The ground sits in White City, near Shepherd’s Bush in London and is just three miles up the road from another famous old stadium, Fulham’s Craven Cottage.

After naming rights were gifted to a popular charity, the stadium, for now, is known officially as The Kiyan Prince Foundation Stadium.

As well as permanent owners QPR, Loftus Road has been used over the years by London Wasps Rugby Club, Fulham FC and for several international football matches.


Loftus Road Stadium History

1904

As a football ground, Loftus Road was first occupied by the amateur Shepherd’s Bush Football Club from 1904 to 1915, though Queens Park Rangers moved in around 1917 and have never left.

1938

As the club developed, so did the stadium. In 1938 a new terrace was erected and featured the rarity of a roof, the structure housing 6,000 supporters and taking the overall capacity here to 30,000.

1948

Ten years later QPR was promoted from the Third Division and bought the freehold of Loftus Road. As well as the stadium, 39 nearby houses were also bought on the street, although these were sold in the ’50s when the club’s finances began to take a turn for the worse.

1953

In October 1953 floodlights were used for the first time at Loftus Road, though these were replaced for something more modern in the ’60s.

1981

One controversial time in QPR and 
Loftus Road Stadium's respective histories was the installation of the Omniturf, or ‘plastic’ pitch in 1981. It was thought of as innovative at the time but was almost universally hated by players and fans and its placement came during a time when the club also opened the new School End and executive boxes.

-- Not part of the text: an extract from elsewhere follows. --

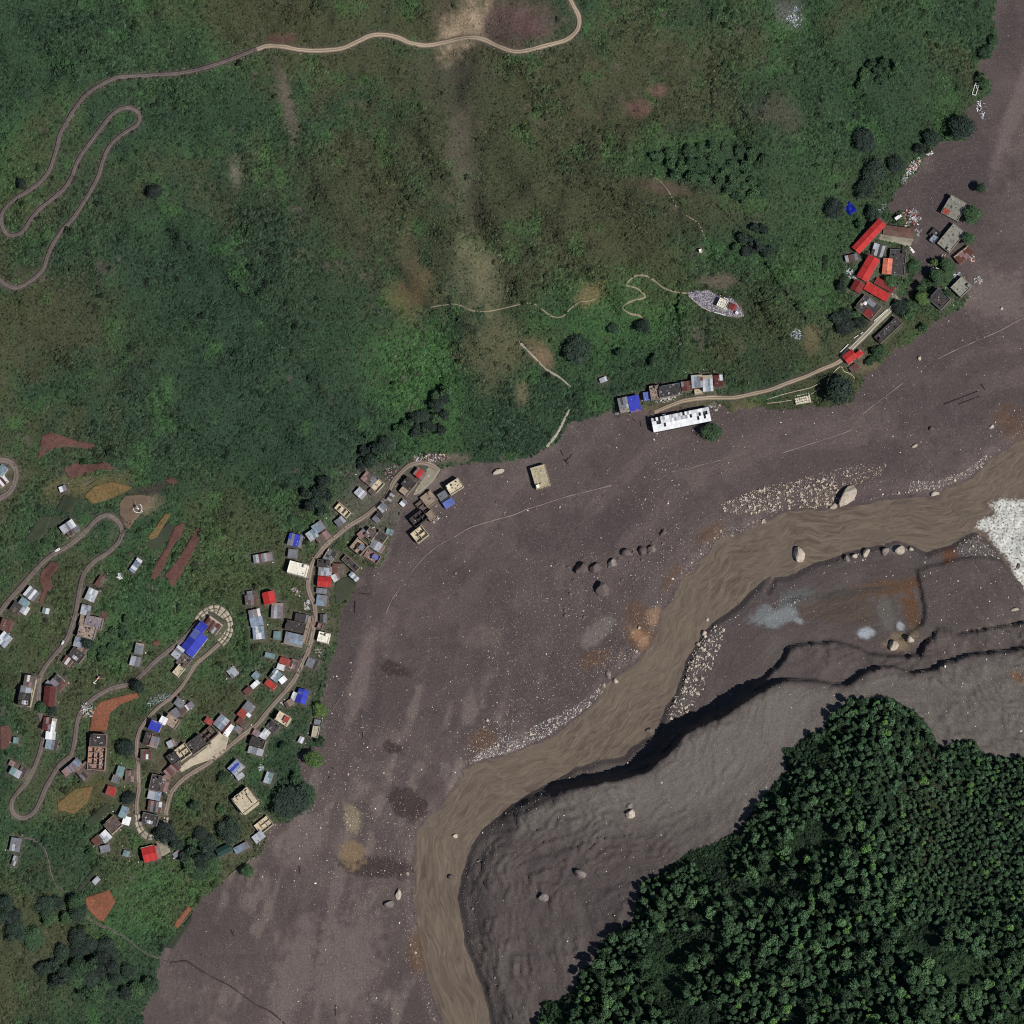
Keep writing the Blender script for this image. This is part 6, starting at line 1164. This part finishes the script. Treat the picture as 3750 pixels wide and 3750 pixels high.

The plastic pitch was of course eventually ripped up and a proper turf surface installed, with similar things happening at Oldham Athletic, Luton Town and Preston North End.

2019

In June 2019, a vote from a shortlist was conducted among fans to rename the stadium. Given the strength of feeling about QPR youth team player Kiyan Prince’s untimely death in 2006, the winner was the Kiyan Prince Foundation Stadium.

Plans have been formulated to build a new stadium to replace 
Loftus Road Stadium, namely New Queens Park, though as of now they have not come to fruition at all.

So, one of English football’s famous old grounds continues to provide its unique atmosphere and tight camera angles, something that has endeared it to neutral supporters all over the country for many years.

Important Stats

Loftus Road Stadium is made up of the following:

  • Capacity: 18,439
  • Record Attendance: 35,353 for QPR versus Leeds in 1974, before all-seater restrictions
  • Pitch: 102m x 68m, made up of a pure grass surface
  • Stands: Loftus Road is made up of the Loftus Road End (colloquially known as The Loft), the Ellerslie Road Stand, South Africa Road Stand and the School End. The upper tier of the latter is populated by away fans for league games.

Memorable Moments at 
Loftus Road Stadium

Back in 1975/76, QPR was at their very best when finishing a close second to Liverpool in England’s top flight.

During that wonderful season, Rangers put down in history some memorable moments here. Their first home game of the season was a 2-0 win against Liverpool featuring goals for Trevor Francis and Mick Leach, while a 1-0 win against Man United was achieved in front of over 29,000 people.

A 5-0 hammering of Everton, an entertaining 4-2 win against Wolves and a 4-1 win against Coventry were all fantastic results achieved at Loftus Road during a very memorable campaign.

Since then there have been fewer successes, but still, some isolated moments that live long in the memory. During the 1984/95 season, Rangers drew 5-5 with Newcastle United here after a rousing come back from a 4-0 deficit at half-time. A season later, Rangers battered fierce local rivals Chelsea 6-0 here too.

QPR was present for the first season of the Premier League in 1992/93 and achieved a great 5th place finish ahead of the likes of Liverpool. During the campaign, QPR hammered Tottenham 4-1 at Loftus Road and won their last three home games of the campaign.